We’re not so different.  We accumulate and hold onto so much: 

Roles.

Expectations.

Old Identities.

Unprocessed Emotions.

Information.

“Shoulds”.


Even on an intentional healing path, it can become crowded, quickly, and subtly. 


More tools. More practices. More frameworks. More coffee dates. More ways to try and become “whole”.  But what if wholeness isn’t something we build? Or something that requires adding or even expansion. What if it’s something that’s already there beneath all of that busy-ness.


As I read this card interpretation, a passage from the Bible came to mind for me, when Jesus said to the rich young ruler “go, sell everything you have and come follow me”


For the longest time I thought of this as quite literal - as sacrifice and renunciation. A call to an ascetic way of living.


But from a Gnostic or more esoteric perspective, I meet this passage quite differently - not as a call to abandon life as you know it or to sell literally everything you own - it’s a call to abandon the illusion. A call to release everything that is not essential, to release everything that obscures truth, to turn away from everything that pulls us from our own direct knowing; anything that externalises our own divine authority and sovereignty.

“Come follow me” - follow your heart, an invitation to sink into life more deeply, more fully as it exists in each moment.


The Osho Zen teaching points toward something very similar. True harmony arises when we become heart-centred and simple. When we allow for authentic simplicity in our lives and within ourselves.  When we become “whole” we are no longer divided.  Simplicity means we no longer allow ourselves to be pulled in multiple directions, we are no longer trying to be everything at once - to everyone.  We are no longer allowing ourselves to continue being layered in and fragmented by noise.


Just clear. Present. Authentic. Whole.


When sound harmonises, it’s not because something was added, it’s because distortion was removed - the same is true for us internally.  Harmony isn’t something you force; it is something that is revealed and that we make space for when we allow what is excess to fall away - mentally, emotionally, physically, socially.


Where in your life might there be too much noise? 


Too many inputs. Too many expectations. Too many versions of who you think you need to be.  

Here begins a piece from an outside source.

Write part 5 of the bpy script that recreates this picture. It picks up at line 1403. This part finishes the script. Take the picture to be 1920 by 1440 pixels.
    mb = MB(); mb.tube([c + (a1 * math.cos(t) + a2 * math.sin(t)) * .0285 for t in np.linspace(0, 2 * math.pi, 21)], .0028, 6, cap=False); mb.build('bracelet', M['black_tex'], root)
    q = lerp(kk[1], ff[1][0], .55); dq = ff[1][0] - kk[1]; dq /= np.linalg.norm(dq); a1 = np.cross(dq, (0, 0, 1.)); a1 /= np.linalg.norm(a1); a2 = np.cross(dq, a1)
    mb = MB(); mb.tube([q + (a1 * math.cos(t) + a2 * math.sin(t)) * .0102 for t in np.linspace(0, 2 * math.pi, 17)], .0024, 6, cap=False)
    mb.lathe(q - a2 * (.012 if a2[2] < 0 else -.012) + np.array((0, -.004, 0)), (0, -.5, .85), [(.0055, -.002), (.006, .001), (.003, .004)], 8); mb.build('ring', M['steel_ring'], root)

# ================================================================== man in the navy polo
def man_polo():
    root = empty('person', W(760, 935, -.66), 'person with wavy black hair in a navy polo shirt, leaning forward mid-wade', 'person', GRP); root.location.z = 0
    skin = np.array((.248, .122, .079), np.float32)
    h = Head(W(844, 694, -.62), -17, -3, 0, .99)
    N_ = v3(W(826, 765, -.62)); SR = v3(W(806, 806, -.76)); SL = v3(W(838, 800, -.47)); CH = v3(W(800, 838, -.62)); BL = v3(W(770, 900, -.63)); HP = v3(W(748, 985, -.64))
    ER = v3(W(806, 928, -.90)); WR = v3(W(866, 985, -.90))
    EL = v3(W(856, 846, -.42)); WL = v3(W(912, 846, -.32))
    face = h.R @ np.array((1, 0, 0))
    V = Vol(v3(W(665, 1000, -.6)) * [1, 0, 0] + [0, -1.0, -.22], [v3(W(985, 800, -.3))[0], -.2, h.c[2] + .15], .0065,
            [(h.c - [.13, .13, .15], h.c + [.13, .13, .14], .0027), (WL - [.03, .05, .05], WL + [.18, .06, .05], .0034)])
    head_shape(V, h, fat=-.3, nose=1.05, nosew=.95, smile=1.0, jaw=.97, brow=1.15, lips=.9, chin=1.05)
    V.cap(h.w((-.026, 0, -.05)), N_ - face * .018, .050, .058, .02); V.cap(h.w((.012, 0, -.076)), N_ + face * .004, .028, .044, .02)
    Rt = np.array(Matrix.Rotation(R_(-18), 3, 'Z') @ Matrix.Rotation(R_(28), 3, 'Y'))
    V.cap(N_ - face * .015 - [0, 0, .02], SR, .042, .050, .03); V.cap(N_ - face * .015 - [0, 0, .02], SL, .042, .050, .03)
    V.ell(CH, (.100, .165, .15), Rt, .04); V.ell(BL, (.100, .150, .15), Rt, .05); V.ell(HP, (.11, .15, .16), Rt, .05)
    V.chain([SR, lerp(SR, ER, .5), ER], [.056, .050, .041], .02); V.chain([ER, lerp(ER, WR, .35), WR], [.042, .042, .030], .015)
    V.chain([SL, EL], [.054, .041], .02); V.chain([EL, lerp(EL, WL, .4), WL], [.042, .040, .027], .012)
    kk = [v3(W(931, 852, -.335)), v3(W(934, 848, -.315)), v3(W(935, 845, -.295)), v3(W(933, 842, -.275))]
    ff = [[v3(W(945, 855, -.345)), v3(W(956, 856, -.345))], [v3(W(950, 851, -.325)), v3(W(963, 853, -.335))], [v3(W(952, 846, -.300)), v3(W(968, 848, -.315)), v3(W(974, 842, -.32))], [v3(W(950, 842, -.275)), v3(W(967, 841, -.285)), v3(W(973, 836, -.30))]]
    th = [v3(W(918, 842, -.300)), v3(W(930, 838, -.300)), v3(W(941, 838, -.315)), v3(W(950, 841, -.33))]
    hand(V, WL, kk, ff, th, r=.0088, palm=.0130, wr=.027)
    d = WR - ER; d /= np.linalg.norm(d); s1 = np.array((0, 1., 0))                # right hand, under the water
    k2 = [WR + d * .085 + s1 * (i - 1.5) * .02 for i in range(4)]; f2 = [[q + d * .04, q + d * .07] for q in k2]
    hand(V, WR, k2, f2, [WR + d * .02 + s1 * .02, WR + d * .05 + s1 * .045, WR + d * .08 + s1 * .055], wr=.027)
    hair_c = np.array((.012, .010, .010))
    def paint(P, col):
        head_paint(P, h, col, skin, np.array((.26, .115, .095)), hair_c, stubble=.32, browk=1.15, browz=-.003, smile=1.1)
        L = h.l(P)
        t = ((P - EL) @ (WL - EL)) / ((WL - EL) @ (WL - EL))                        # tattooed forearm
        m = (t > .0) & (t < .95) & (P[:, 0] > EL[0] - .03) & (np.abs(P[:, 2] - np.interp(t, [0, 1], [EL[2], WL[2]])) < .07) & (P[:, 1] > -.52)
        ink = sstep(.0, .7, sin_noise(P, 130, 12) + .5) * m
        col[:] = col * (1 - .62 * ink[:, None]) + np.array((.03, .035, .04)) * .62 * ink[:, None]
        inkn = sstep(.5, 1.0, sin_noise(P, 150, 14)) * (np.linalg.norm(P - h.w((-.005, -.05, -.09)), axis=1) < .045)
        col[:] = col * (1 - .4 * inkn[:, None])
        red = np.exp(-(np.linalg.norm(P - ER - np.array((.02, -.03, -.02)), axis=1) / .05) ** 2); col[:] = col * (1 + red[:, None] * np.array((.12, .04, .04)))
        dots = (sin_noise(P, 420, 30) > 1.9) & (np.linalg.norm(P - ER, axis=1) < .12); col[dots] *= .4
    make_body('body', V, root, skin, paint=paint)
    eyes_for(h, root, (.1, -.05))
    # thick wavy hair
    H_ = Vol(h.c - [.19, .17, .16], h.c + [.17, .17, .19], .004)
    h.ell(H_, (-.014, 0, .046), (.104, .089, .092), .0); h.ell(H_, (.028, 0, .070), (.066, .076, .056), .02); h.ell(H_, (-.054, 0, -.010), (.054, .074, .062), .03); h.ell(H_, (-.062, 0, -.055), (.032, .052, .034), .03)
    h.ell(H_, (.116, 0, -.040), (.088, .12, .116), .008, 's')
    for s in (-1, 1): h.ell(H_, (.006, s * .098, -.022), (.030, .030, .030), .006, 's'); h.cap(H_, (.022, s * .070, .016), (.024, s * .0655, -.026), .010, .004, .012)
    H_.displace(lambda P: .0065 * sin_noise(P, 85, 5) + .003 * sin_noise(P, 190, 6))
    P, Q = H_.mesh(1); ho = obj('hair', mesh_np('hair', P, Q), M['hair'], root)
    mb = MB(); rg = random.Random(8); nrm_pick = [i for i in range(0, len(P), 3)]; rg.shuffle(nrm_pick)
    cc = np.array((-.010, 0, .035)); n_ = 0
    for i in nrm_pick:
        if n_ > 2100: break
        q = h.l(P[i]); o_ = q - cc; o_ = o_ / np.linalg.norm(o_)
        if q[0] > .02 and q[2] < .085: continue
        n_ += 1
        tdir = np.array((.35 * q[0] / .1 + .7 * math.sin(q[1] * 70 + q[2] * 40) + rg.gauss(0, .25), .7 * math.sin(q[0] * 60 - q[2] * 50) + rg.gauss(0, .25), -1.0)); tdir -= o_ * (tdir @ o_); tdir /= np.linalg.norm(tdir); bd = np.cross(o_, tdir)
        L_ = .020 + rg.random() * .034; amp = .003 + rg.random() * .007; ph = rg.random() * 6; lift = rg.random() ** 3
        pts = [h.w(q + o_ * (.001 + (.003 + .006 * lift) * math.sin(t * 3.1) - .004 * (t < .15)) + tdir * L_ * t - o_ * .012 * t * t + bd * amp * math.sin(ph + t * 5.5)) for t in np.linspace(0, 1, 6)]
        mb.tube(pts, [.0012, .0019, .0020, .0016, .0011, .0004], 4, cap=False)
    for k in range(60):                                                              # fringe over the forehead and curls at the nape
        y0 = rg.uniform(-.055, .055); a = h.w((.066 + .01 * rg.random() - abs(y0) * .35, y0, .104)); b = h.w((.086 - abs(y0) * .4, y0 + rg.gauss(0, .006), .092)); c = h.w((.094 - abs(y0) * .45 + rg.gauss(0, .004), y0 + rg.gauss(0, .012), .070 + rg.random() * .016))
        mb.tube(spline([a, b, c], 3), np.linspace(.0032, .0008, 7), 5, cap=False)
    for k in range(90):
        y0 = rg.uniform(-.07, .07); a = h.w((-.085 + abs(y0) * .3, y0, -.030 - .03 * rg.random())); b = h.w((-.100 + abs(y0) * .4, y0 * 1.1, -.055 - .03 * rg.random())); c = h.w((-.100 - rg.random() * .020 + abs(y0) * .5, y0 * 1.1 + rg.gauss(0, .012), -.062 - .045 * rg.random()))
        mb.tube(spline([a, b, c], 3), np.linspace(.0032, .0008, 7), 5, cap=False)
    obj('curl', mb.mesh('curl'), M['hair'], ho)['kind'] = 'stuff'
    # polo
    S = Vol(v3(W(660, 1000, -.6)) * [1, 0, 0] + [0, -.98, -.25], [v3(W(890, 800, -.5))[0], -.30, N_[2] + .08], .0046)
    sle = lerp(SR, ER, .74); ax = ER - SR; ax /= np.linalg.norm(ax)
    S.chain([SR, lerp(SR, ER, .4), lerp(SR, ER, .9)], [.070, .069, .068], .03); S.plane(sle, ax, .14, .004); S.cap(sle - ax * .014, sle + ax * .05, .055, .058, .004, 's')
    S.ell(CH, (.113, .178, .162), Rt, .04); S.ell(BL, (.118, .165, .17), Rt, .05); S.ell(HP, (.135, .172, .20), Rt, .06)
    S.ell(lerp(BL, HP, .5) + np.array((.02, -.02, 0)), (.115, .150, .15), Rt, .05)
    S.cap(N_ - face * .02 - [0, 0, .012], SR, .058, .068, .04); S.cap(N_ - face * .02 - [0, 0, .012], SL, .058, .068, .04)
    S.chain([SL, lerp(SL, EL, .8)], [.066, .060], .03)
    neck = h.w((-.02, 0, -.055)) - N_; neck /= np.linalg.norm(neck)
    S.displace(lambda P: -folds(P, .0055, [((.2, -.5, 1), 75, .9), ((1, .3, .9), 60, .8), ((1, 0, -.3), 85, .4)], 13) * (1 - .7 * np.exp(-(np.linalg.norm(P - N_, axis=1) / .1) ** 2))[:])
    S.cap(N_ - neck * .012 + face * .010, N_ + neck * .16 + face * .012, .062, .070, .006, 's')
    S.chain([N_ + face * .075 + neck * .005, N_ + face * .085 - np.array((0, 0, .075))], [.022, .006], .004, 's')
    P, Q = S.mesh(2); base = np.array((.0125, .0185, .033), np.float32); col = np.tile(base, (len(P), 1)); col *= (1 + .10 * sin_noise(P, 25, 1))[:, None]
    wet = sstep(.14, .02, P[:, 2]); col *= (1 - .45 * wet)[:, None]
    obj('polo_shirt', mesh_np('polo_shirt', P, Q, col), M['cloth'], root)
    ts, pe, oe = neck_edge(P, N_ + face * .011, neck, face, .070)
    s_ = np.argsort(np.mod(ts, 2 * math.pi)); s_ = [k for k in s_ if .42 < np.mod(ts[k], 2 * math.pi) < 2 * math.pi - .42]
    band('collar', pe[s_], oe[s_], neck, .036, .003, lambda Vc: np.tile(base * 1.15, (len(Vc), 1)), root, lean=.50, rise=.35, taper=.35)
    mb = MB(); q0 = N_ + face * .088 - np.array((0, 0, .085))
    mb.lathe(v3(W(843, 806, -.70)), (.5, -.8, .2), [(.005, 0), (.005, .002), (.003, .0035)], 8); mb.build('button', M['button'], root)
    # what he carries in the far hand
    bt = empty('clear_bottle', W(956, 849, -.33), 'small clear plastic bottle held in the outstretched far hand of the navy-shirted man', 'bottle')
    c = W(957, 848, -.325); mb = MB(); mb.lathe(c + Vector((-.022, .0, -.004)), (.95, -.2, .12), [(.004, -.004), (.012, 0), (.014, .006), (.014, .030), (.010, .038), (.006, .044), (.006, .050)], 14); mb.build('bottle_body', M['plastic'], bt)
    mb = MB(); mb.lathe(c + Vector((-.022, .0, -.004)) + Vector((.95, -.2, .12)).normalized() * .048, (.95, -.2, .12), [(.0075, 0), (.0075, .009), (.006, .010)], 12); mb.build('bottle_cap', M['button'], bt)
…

What would it look like to take one small step toward gently, heart-centredly, simplifying? Not withdrawing from life, but a return to yourself within it.


There is sometimes a quiet fear within this idea of simplicity. That if we let go of too much we risk losing our connection to others. But if we look at the life of Jesus or Guatama Buddha, we see something very different: both lived simply - without excess, without attachment to status or accumulation and yet were deeply connected to others. That’s because simplicity allows for presence. It allows for us to fully tune into the moment. It allows for breath and space and connection without distortion.


Simplicity doesn’t reduce connection - it refines it.  It deepens it.


When there is less noise we:

Listen more clearly

Respond more authentically

Are less filtered through expectation or role.

Are more regulated.


We are no longer relating through layers. We have simply arrived.  Simplicity is peeling back the layers that distort our inner harmony.  Harmony that doesn’t need to be created or built or established - harmony that is already happening within us - waiting and moving underneath all the noise. Waiting to be revealed.